> **Required work**:
Copy every record exactly, and keep the pictures out.

> **Supplied records**:
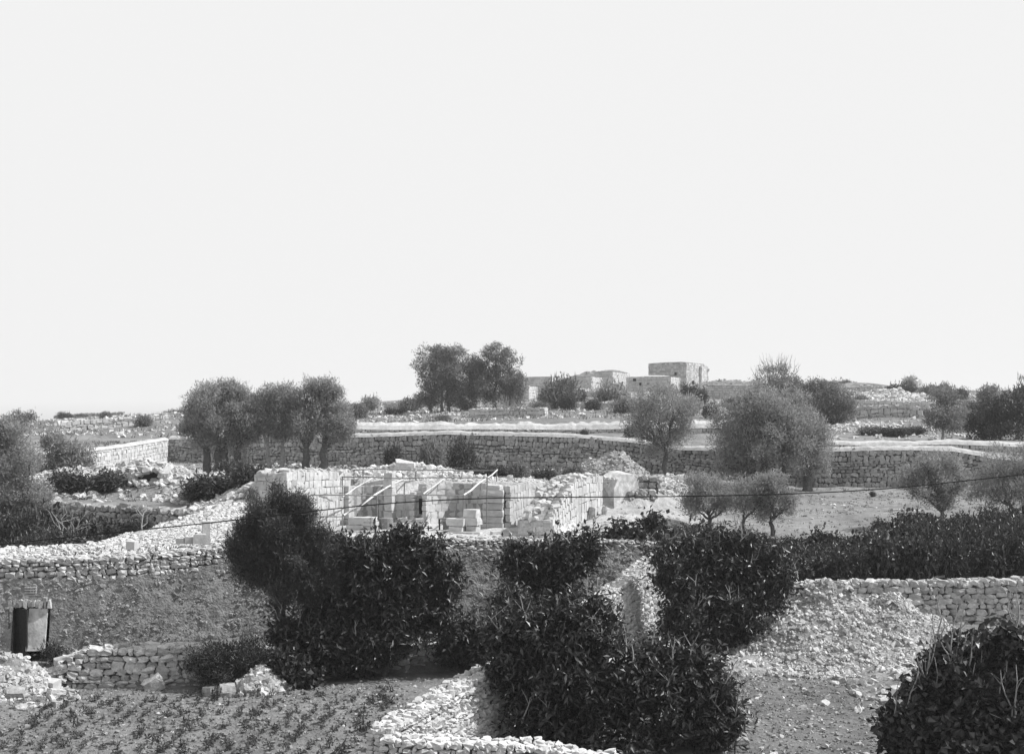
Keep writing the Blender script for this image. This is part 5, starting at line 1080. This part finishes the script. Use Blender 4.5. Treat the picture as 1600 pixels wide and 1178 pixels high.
# young crop plants in rows
PROTO['crop0'] = bush_proto('c0', 0.13, 0.2, 30, 'crop', 'crop', 90, stems=3); PROTO['crop1'] = bush_proto('c1', 0.1, 0.24, 22, 'crop', 'crop', 91, stems=3); PROTO['crop2'] = bush_proto('c2', 0.17, 0.17, 44, 'crop', 'crop', 92, stems=3)
cnt = 0
for i in range(26):
    for j in range(30):
        X = -13.6 + j * 0.52 + (i % 2) * 0.1 + r.normal(0, .07); Y = 30.2 + i * 0.42 - (X + 7) * 0.16 + r.normal(0, .07)
        if Y > 37.9 or Y < 29.5: continue
        px = 800 + F * X / Y; py = gl(px, Y)
        edge = np.interp(py, [1070, 1178], [640, 560])
        if px > edge or px < -40 or r.uniform() < 0.3 or cnt >= 290: continue
        cnt += 1; s = r.uniform(.5, 1.1) * (1.5 if r.uniform() < .05 else 1)
        bush('crop%d' % int(r.integers(3)), 0, 0, s, s * r.uniform(.8, 1.2), 'young leafy crop plant in the rows of the dark ploughed field', name='crop_plant', group='young crop plants in rows', loc=(X, Y), dz=-.01, cat='plant')

# crack of the glass plate, modelled as a thin tube across the view
wp = [(-90, 858), (0, 851), (110, 838), (320, 818), (450, 803), (560, 790), (660, 782), (760, 778), (860, 776.5), (1060, 776), (1240, 772), (1380, 765), (1500, 752), (1600, 741), (1700, 729)]
Vw = [np.array(P(x, y, 21 + 0.0 * k)) for k, (x, y) in enumerate(wp)]
dn = []
for a, b in zip(Vw[:-1], Vw[1:]): 
    for t in (0, .34, .67): dn.append(a + (b - a) * t)
dn.append(Vw[-1]); sm = np.array(dn)
for _ in range(4): sm[1:-1] = (sm[:-2] + sm[1:-1] * 2 + sm[2:]) / 4
c0 = sm[0].copy(); V, Fs = tube_geo([p - c0 for p in sm], [0.010] * len(sm), 6)
tag(obj('plate_crack', mk_mesh('plate_crack', V, Fs, 4, M['crack_line'], True), None, c0), 'thin black line of a glass-plate crack, built as a strand across the whole view', 'crack_line')

# ------------------------------------------------------------------ air: faint haze that pales the far hill
HAZE = 0.00032
hm = bpy.data.materials.new('pale_haze'); hm.use_nodes = True; hn = hm.node_tree.nodes; hn.remove(hn['Principled BSDF'])
pv = hn.new('ShaderNodeVolumePrincipled'); pv.inputs['Density'].default_value = HAZE; pv.inputs['Color'].default_value = (.95, .95, .95, 1); pv.inputs['Anisotropy'].default_value = 0.2
hm.node_tree.links.new(pv.outputs[0], hn['Material Output'].inputs['Volume'])
x, y0, y1, z0, z1 = 2300, -60, 1010, -28, 24
HV = [(-x, y0, z0), (x, y0, z0), (x, y1, z0), (-x, y1, z0), (-x, y0, z1), (x, y0, z1), (x, y1, z1), (-x, y1, z1)]
if HAZE: polymesh('haze', HV, [(0, 3, 2, 1), (4, 5, 6, 7), (0, 1, 5, 4), (1, 2, 6, 5), (2, 3, 7, 6), (3, 0, 4, 7)], hm, kind='stuff')
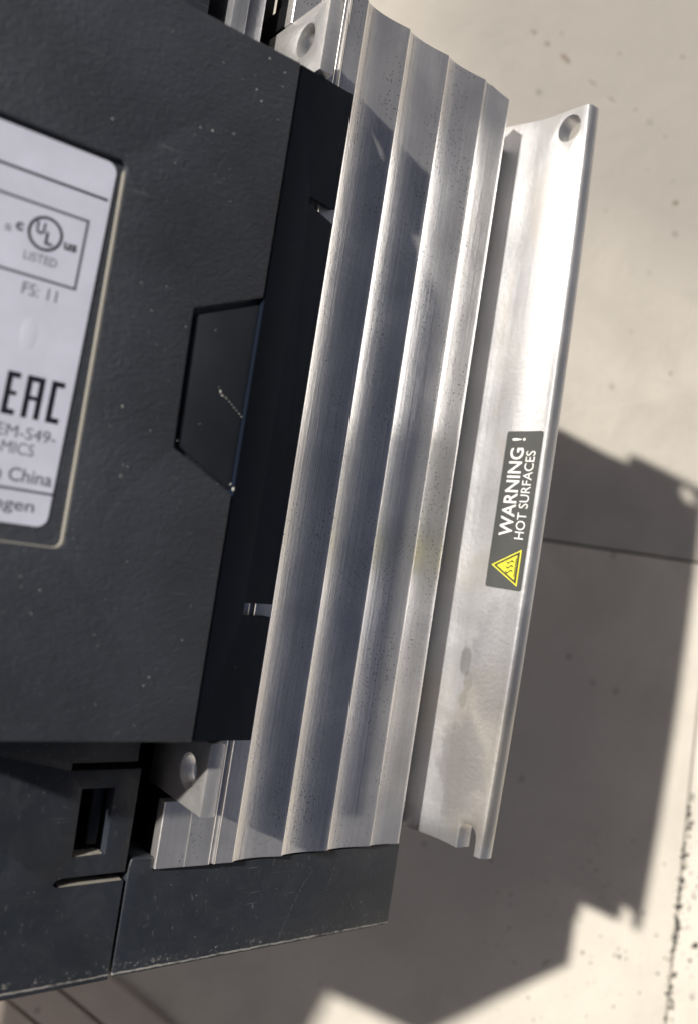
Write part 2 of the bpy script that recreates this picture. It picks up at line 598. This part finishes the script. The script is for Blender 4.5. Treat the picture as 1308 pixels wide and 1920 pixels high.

> **Answer to this problem**:
Keep writing the Blender script for this image. This is part 5, starting at line 1080. This part finishes the script. Use Blender 4.5. Treat the picture as 1600 pixels wide and 1178 pixels high.
# young crop plants in rows
PROTO['crop0'] = bush_proto('c0', 0.13, 0.2, 30, 'crop', 'crop', 90, stems=3); PROTO['crop1'] = bush_proto('c1', 0.1, 0.24, 22, 'crop', 'crop', 91, stems=3); PROTO['crop2'] = bush_proto('c2', 0.17, 0.17, 44, 'crop', 'crop', 92, stems=3)
cnt = 0
for i in range(26):
    for j in range(30):
        X = -13.6 + j * 0.52 + (i % 2) * 0.1 + r.normal(0, .07); Y = 30.2 + i * 0.42 - (X + 7) * 0.16 + r.normal(0, .07)
        if Y > 37.9 or Y < 29.5: continue
        px = 800 + F * X / Y; py = gl(px, Y)
        edge = np.interp(py, [1070, 1178], [640, 560])
        if px > edge or px < -40 or r.uniform() < 0.3 or cnt >= 290: continue
        cnt += 1; s = r.uniform(.5, 1.1) * (1.5 if r.uniform() < .05 else 1)
        bush('crop%d' % int(r.integers(3)), 0, 0, s, s * r.uniform(.8, 1.2), 'young leafy crop plant in the rows of the dark ploughed field', name='crop_plant', group='young crop plants in rows', loc=(X, Y), dz=-.01, cat='plant')

# crack of the glass plate, modelled as a thin tube across the view
wp = [(-90, 858), (0, 851), (110, 838), (320, 818), (450, 803), (560, 790), (660, 782), (760, 778), (860, 776.5), (1060, 776), (1240, 772), (1380, 765), (1500, 752), (1600, 741), (1700, 729)]
Vw = [np.array(P(x, y, 21 + 0.0 * k)) for k, (x, y) in enumerate(wp)]
dn = []
for a, b in zip(Vw[:-1], Vw[1:]): 
    for t in (0, .34, .67): dn.append(a + (b - a) * t)
dn.append(Vw[-1]); sm = np.array(dn)
for _ in range(4): sm[1:-1] = (sm[:-2] + sm[1:-1] * 2 + sm[2:]) / 4
c0 = sm[0].copy(); V, Fs = tube_geo([p - c0 for p in sm], [0.010] * len(sm), 6)
tag(obj('plate_crack', mk_mesh('plate_crack', V, Fs, 4, M['crack_line'], True), None, c0), 'thin black line of a glass-plate crack, built as a strand across the whole view', 'crack_line')

# ------------------------------------------------------------------ air: faint haze that pales the far hill
HAZE = 0.00032
hm = bpy.data.materials.new('pale_haze'); hm.use_nodes = True; hn = hm.node_tree.nodes; hn.remove(hn['Principled BSDF'])
pv = hn.new('ShaderNodeVolumePrincipled'); pv.inputs['Density'].default_value = HAZE; pv.inputs['Color'].default_value = (.95, .95, .95, 1); pv.inputs['Anisotropy'].default_value = 0.2
hm.node_tree.links.new(pv.outputs[0], hn['Material Output'].inputs['Volume'])
x, y0, y1, z0, z1 = 2300, -60, 1010, -28, 24
HV = [(-x, y0, z0), (x, y0, z0), (x, y1, z0), (-x, y1, z0), (-x, y0, z1), (x, y0, z1), (x, y1, z1), (-x, y1, z1)]
if HAZE: polymesh('haze', HV, [(0, 3, 2, 1), (4, 5, 6, 7), (0, 1, 5, 4), (1, 2, 6, 5), (2, 3, 7, 6), (3, 0, 4, 7)], hm, kind='stuff')
Write part 2 of the bpy script that recreates this picture. It picks up at line 598. This part finishes the script. The script is for Blender 4.5. Treat the picture as 1308 pixels wide and 1920 pixels high.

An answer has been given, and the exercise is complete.